Anora di Sean Baker: una Cenerentola post-moderna
Anora Mikheeva (Mikey Madison) è una giovane sex-worker di origini russo-americane, ma cresciuta da sempre negli Stati Uniti. Capisce il russo grazie alla nonna, ma lo parla poco e male, e si fa chiamare da tutti Ani perché il suo nome le ricorda troppo le radici della fresca immigrazione familiare. Abita nel quartiere newyorkese di Brighton Beach e le sue giornate sono un via-vai continuo tra lo strip-club in cui lavora e l’appartamento vicino alla stazione che condivide con la sorella. Una sera però le si presenta un’occasione d’oro, infatti le viene affidato dal capo un cliente speciale. Si tratta di Ivan Zakharov (Mark Eydelshteyn), detto Vanja, il rampollo viziato e impulsivo di un ricchissimo e potentissimo oligarca russo.

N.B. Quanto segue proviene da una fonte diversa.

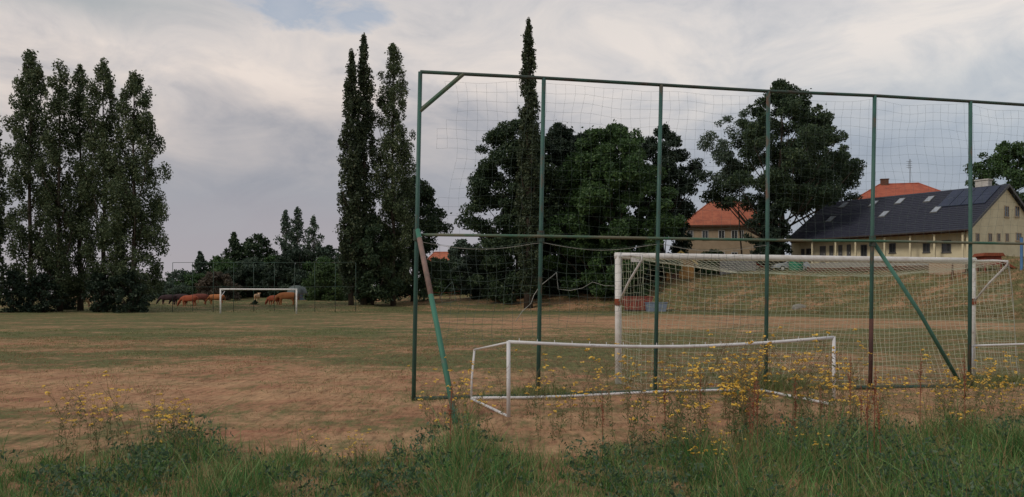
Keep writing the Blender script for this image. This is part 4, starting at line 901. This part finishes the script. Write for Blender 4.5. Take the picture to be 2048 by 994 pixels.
# ------------------------------------------------------------------ flowering weeds
M_stem = mat('weed_stem', (.22, .12, .07), (.13, .14, .06), 6); M_yel = mat('yellow_petals', (.82, .56, .09), (.72, .44, .07), 20, island=.5, rough=.6)
M_seed = mat('brown_seed_heads', (.13, .06, .04), (.09, .05, .035), 9); M_dock = mat('dock_rust', (.30, .10, .05), (.20, .075, .045), 12, island=.5); M_wl = gmat('weed_leaves', (.08, .12, .045), (.14, .16, .065), (.24, .18, .09))
def ragwort(seed, h_, nb, full):
    rg = random.Random(seed); npr = np.random.default_rng(seed)
    o = thing('yellow_flower_plant', 'wild plant', 'wildflower')
    st = MB(); lean = (rg.uniform(-.12, .12), rg.uniform(-.1, .1)); main = [Vector((lean[0]*h_*t_*t_*2, lean[1]*h_*t_*t_*2, h_*t_*.86)) for t_ in (0, .3, .6, .85, 1)]
    st.tube(main, [.004, .0035, .003, .002, .0015], 4); heads = []
    for k in range(nb):
        t_ = rg.uniform(.42, .98); i = min(3, int(t_*4)); p0 = main[i].lerp(main[i+1], t_*4-i); a_ = rg.uniform(0, 6.28); d_ = rg.uniform(.07, .24)*h_*1.2
        p1 = p0 + Vector((math.cos(a_)*d_*.6, math.sin(a_)*d_*.6, d_*.5)); p2 = p0 + Vector((math.cos(a_)*d_, math.sin(a_)*d_, d_*rg.uniform(.9, 1.5)))
        st.tube([p0, p1, p2], [.002, .0016, .0012], 3); heads.append(p2)
    st.build('stem', M_stem, o)
    for hd in heads:
        yel = rg.random() < full; T_ = MB()
        for j in range(rg.randint(4, 8)):
            c = hd + Vector((rg.gauss(0, .017), rg.gauss(0, .017), rg.gauss(0, .007))); r_ = rg.uniform(.012, .019) if yel else rg.uniform(.004, .007)
            tilt = Vector((rg.gauss(0, .4), rg.gauss(0, .4)-.25, 1)).normalized(); u_ = tilt.orthogonal().normalized(); q_ = tilt.cross(u_)
            n6 = 8; vs_ = [c + (u_*math.cos(2*math.pi*m_/n6)+q_*math.sin(2*math.pi*m_/n6))*r_*(1 if m_ % 2 else .72) for m_ in range(n6)]
            T_.add(vs_ + [c+tilt*r_*.35, c-tilt*r_*.5], [(m_, (m_+1) % n6, n6) for m_ in range(n6)] + [((m_+1) % n6, m_, n6+1) for m_ in range(n6)])
        T_.build('flower_head' if yel else 'seed_head', M_yel if yel else M_seed, o)
    P = np.array([tuple(main[0].lerp(main[3], npr.uniform(0, 1))) for _ in range(46)]) + npr.normal(size=(46, 3))*.032
    quads_mesh('leaves', leaf_quads(P, .055, npr, .4, .25), M_wl, o)
    return o
protos = [ragwort(200+i, h_, nb, fu) for i, (h_, nb, fu) in enumerate([(.72, 7, .6), (.85, 9, .45), (.6, 6, .75), (.95, 10, .35), (.5, 5, .7), (.78, 9, .5), (.9, 12, .06)])]
used = set(); rr = random.Random(9)
LOOK = ['well flowered', 'tall half faded', 'short bright', 'tallest sparse', 'small', 'bushy', 'brown seeded']
MARKS = [(0, 'at the far bottom left'), (175, 'in the left flower clump'), (250, 'right in the left flower clump'), (340, 'by the left grass tuft'), (500, 'in the short verge'), (840, 'left of the green stay foot'), (925, 'right of the green stay foot'),
  (1010, 'by the near goal left post'), (1130, 'left of the big goal post'), (1237, 'below the big goal left post'), (1290, 'around the third fence post'), (1345, 'below the sagging crossbar middle'),
  (1420, 'below the right half of the crossbar'), (1480, 'just left of the fourth fence post'), (1530, 'just right of the fourth fence post'), (1590, 'inside the small goal right end'), (1667, 'right of the small goal right post'),
  (1740, 'by the rusty fence post'), (1820, 'below the slanting green strut'), (1900, 'by the second small goal post'), (1970, 'near the right edge'), (2020, 'at the right edge')]
PL = []
def plant(px, Y, s_=1.0):
    ki = rr.randrange(7)
    if ki in used: o = copy_tree(protos[ki])
    else: o = protos[ki]; used.add(ki)
    q = gx(px, Y); o.location = (q.x, q.y, q.z-.01); o.rotation_euler = (0, 0, rr.uniform(0, 6.28)); sc_ = s_*rr.uniform(.8, 1.12); o.scale = (sc_,)*3
    mk = [m_ for x_, m_ in MARKS if px >= x_][-1]; dep = 'near' if Y < 9.2 else 'middling' if Y < 11 else 'farther'
    o['group'] = 'yellow flowered wild plants'; PL.append((f'{dep} {LOOK[ki]} yellow weed {mk}', px, o))
def scatter(n_, x0, x1, y0, y1, s_=1.0):
    for _ in range(n_): plant(rr.uniform(x0, x1), rr.uniform(y0, y1), s_)
for a__ in [(26, 110, 360, 7.9, 9.8, .8), (7, 330, 410, 8.0, 9.0, .7), (8, 600, 760, 7.4, 8.4, .45), (14, 850, 1010, 8.8, 11.2, .8), (18, 1050, 1220, 9.0, 12.6, .85), (48, 1200, 1500, 8.4, 12.8, 1.02),
            (52, 1450, 1690, 9.0, 12.6, 1.14), (26, 1690, 1900, 9.2, 12.8, .75), (32, 1880, 2070, 8.8, 13.2, .88), (16, 1150, 1700, 7.0, 8.2, .55)]: scatter(*a__)
for lb in sorted({q[0] for q in PL}):
    g_ = sorted([q for q in PL if q[0] == lb], key=lambda q: q[1]); nm = {1: [''], 2: ['left ', 'right '], 3: ['left ', 'middle ', 'right ']}.get(len(g_)) or [w_+' from left ' for w_ in ('first', 'second', 'third', 'fourth', 'fifth', 'sixth', 'seventh', 'eighth')]
    for k_, q in enumerate(g_): q[2]['label'] = (nm[min(k_, 7)] + lb)
# rust coloured dock stalks
def dock(seed, h_):
    rg = random.Random(seed); npr = np.random.default_rng(seed); o = thing('dock_plant', 'dock', 'wild plant'); st = MB()
    ln = rg.uniform(-.08, .08); pts = [Vector((ln*h_*t_*t_, 0, h_*t_)) for t_ in (0, .35, .7, 1)]; st.tube(pts, [.005, .0045, .003, .0015], 5); P = []
    for k in range(6):
        t_ = rg.uniform(.4, .85); p0 = Vector((ln*h_*t_*t_, 0, h_*t_)); a_ = rg.uniform(0, 6.28); p1 = p0+Vector((math.cos(a_)*.03, math.sin(a_)*.03, rg.uniform(.08, .2))); st.tube([p0, p1], [.002, .001], 4)
        P += [tuple(p0.lerp(p1, rg.random())+Vector((rg.gauss(0, .006), rg.gauss(0, .006), 0))) for _ in range(16)]
    P += [tuple(Vector((ln*h_*t_*t_+rg.gauss(0, .007), rg.gauss(0, .007), h_*t_))) for t_ in [rg.uniform(.5, 1) for _ in range(45)]]
    st.build('stem', M_dock, o); quads_mesh('seed_spikes', leaf_quads(np.array(P), .014, npr, .2, .8), M_dock, o); return o
DL = ['leftmost of three rust red stalks in the grass right of the small goal', 'middle of three rust red stalks in the grass right of the small goal', 'rightmost of three rust red stalks in the grass right of the small goal', 'rust red stalk between the small goal post and the rusty fence post', 'rust red stalk just right of the small goal right post', 'left rust stalk in front of the fourth fence post', 'right rust stalk in front of the fourth fence post', 'rust red stalk before the last fence post at right', 'rust stalk inside the right end of the small goal', 'nearest rust stalk in front of the fourth fence post', 'rust red stalk below the slanting green strut', 'rust stalk at the foot of the green stay', 'rust stalk just right of the third fence post', 'rust stalk below the right half of the sagging crossbar', 'rust stalk just inside the small goal right post', 'leftmost rust stalk, left of the big goal post']
dks = [dock(300+i, h_) for i, h_ in enumerate((.8, .95, .7))]; usedd = set()
for i, (px, Y) in enumerate([(1735, 8.0), (1748, 8.2), (1762, 7.9), (1722, 9.2), (1700, 9.6), (1505, 9.0), (1515, 8.6), (1930, 9.4), (1590, 9.4), (1500, 8.0), (1840, 10.0), (900, 8.4), (1330, 9.2), (1400, 10.2), (1640, 9.8), (1205, 8.7)]):
    k_ = i % 3
    if k_ in usedd: o = copy_tree(dks[k_])
    else: o = dks[k_]; usedd.add(k_)
    q = gx(px, Y); o.location = q; o.rotation_euler = (0, 0, rr.uniform(0, 6)); o.scale = (rr.uniform(.8, 1.1),)*3
    o['label'] = DL[i]; o['group'] = 'rust coloured dock stalks'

Il ragazzo si invaghisce immediatamente della sua bellezza e le chiede di trascorrere sempre più tempo insieme – ovviamente sotto lauto compenso – facendole sperimentare tutti i lussi e i divertimenti di una vita mondana a nove zeri. Ani, inizialmente un po’ scettica, si abitua presto a quella quotidianità fatta di eccessi, e comincia anche a nutrire dei sentimenti più profondi per Vanja. Al punto che una mattina, ancora in hangover dopo l’elettrizzante nottata trascorsa a Las Vegas, accetta di sposarlo nella cappella del casinò.
Ani è al settimo cielo e sfoggia fieramente il diamante a quattro carati donatole dal marito. Si sente una ragazza fortunata, un po’ come una Cenerentola a Disney World, tappa designata per la futura luna di miele. Tuttavia, l’entusiasmo delle nozze appena celebrate viene bruscamente interrotto dall’irruzione in casa di tre loschi figuri: la notizia del matrimonio scandaloso è giunta anche in Russia, e i genitori di Vanja ricorreranno a tutti i mezzi a loro disposizione per opporsi duramente a questa unione.
La vana ricerca del «giorno migliore della nostra vita»
Anora di Sean Baker è il ritratto fantastico di una società bulimica, abbagliata da piaceri effimeri, istantanei e destinati a consumarsi in fretta. Un po’ come i primi rapporti sessuali con Vanja, a cui Ani insegnerà che «se vai più lentamente dura di più ed è più bello». Il sesso dunque è una metafora, non l’oggetto stesso del discorso. Baker sembra suggerirci che i rapporti di potere non si esauriscano al concetto di compravendita del corpo o del tempo di una persona, e il mestiere che svolge la protagonista non diventa mai realmente il fulcro di un dibattito morale.
Nonostante provengano da contesti familiari ed economici diametralmente opposti, c’è qualcosa che accomuna i due protagonisti, e che li tiene insieme, che va oltre il denaro e il sesso: l’evasione dalla realtà, il desiderio di essere altro, l’illusione del successo sociale. La mancanza di calore e di contatto umano, di relazioni affettive significative. Il termometro emotivo passa dall’euforia al vuoto, ogni cosa diventa usa e getta. Si procede alla ricerca del «giorno migliore della nostra vita», sperando che quello che arriverà domani sia ancora meglio di quello che è passato ieri. La paura e l’angoscia che tutto possa finire da un momento all’altro e la necessità di cogliere l’attimo e goderne il più possibile. Non a caso, il film si apre con la canzone Greatest Day dei Take That, che risuona più di una volta nel corso dell’opera. «Today this could be the greatest day of our lives / Before it all ends, before we run out of time» canta Gary Barlow.
Siamo cresciuti con fantasie come quella di Pretty Woman – Baker stesso ammette che potrebbe esserne stato influenzato – ma siamo obbligati a scontrarci ogni giorno con le contraddizioni e la complessità della realtà. Cresciamo e diventiamo adulti attraverso la sofferenza, la consapevolezza e il graduale distacco da quelle promesse. Il vero privilegio, forse, è che alcuni possono farne più a meno di altri, o quantomeno ritardare il processo.